## SHORT EXERCISE:
Write out all the material exactly. Leave nothing out.

## DATA EXTRACT:
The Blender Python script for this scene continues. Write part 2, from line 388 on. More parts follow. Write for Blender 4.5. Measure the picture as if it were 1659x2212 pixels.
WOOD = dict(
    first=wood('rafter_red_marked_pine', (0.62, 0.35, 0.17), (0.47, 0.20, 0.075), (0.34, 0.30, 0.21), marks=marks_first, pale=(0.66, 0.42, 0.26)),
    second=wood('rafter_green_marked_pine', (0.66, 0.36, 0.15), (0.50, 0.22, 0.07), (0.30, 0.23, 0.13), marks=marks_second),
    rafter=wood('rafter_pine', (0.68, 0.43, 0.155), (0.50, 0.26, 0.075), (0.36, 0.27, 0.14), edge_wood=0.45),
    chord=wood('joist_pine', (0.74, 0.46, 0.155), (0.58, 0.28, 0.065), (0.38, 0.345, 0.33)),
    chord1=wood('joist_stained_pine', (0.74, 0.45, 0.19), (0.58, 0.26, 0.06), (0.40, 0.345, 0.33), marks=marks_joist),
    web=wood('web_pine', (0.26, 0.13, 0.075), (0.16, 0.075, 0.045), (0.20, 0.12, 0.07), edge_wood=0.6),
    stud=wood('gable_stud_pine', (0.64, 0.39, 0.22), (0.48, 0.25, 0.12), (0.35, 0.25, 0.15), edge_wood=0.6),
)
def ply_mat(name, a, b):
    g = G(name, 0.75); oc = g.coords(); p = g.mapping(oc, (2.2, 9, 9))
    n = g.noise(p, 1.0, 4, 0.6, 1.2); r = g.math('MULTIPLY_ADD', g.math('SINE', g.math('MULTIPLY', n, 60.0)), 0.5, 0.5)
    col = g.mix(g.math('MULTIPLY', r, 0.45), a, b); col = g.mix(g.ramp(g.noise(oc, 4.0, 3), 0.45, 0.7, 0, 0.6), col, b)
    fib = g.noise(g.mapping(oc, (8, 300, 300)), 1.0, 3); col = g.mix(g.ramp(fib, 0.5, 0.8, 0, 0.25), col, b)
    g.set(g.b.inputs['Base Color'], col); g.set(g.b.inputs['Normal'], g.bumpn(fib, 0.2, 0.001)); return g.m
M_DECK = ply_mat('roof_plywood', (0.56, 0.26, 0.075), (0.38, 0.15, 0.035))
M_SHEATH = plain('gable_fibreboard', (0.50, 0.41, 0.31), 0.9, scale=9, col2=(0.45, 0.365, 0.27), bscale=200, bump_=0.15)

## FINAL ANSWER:
The Blender Python script for this scene continues. Write part 2, from line 388 on. More parts follow. Write for Blender 4.5. Measure the picture as if it were 1659x2212 pixels.
WOOD = dict(
    first=wood('rafter_red_marked_pine', (0.62, 0.35, 0.17), (0.47, 0.20, 0.075), (0.34, 0.30, 0.21), marks=marks_first, pale=(0.66, 0.42, 0.26)),
    second=wood('rafter_green_marked_pine', (0.66, 0.36, 0.15), (0.50, 0.22, 0.07), (0.30, 0.23, 0.13), marks=marks_second),
    rafter=wood('rafter_pine', (0.68, 0.43, 0.155), (0.50, 0.26, 0.075), (0.36, 0.27, 0.14), edge_wood=0.45),
    chord=wood('joist_pine', (0.74, 0.46, 0.155), (0.58, 0.28, 0.065), (0.38, 0.345, 0.33)),
    chord1=wood('joist_stained_pine', (0.74, 0.45, 0.19), (0.58, 0.26, 0.06), (0.40, 0.345, 0.33), marks=marks_joist),
    web=wood('web_pine', (0.26, 0.13, 0.075), (0.16, 0.075, 0.045), (0.20, 0.12, 0.07), edge_wood=0.6),
    stud=wood('gable_stud_pine', (0.64, 0.39, 0.22), (0.48, 0.25, 0.12), (0.35, 0.25, 0.15), edge_wood=0.6),
)
def ply_mat(name, a, b):
    g = G(name, 0.75); oc = g.coords(); p = g.mapping(oc, (2.2, 9, 9))
    n = g.noise(p, 1.0, 4, 0.6, 1.2); r = g.math('MULTIPLY_ADD', g.math('SINE', g.math('MULTIPLY', n, 60.0)), 0.5, 0.5)
    col = g.mix(g.math('MULTIPLY', r, 0.45), a, b); col = g.mix(g.ramp(g.noise(oc, 4.0, 3), 0.45, 0.7, 0, 0.6), col, b)
    fib = g.noise(g.mapping(oc, (8, 300, 300)), 1.0, 3); col = g.mix(g.ramp(fib, 0.5, 0.8, 0, 0.25), col, b)
    g.set(g.b.inputs['Base Color'], col); g.set(g.b.inputs['Normal'], g.bumpn(fib, 0.2, 0.001)); return g.m
M_DECK = ply_mat('roof_plywood', (0.56, 0.26, 0.075), (0.38, 0.15, 0.035))
M_SHEATH = plain('gable_fibreboard', (0.50, 0.41, 0.31), 0.9, scale=9, col2=(0.45, 0.365, 0.27), bscale=200, bump_=0.15)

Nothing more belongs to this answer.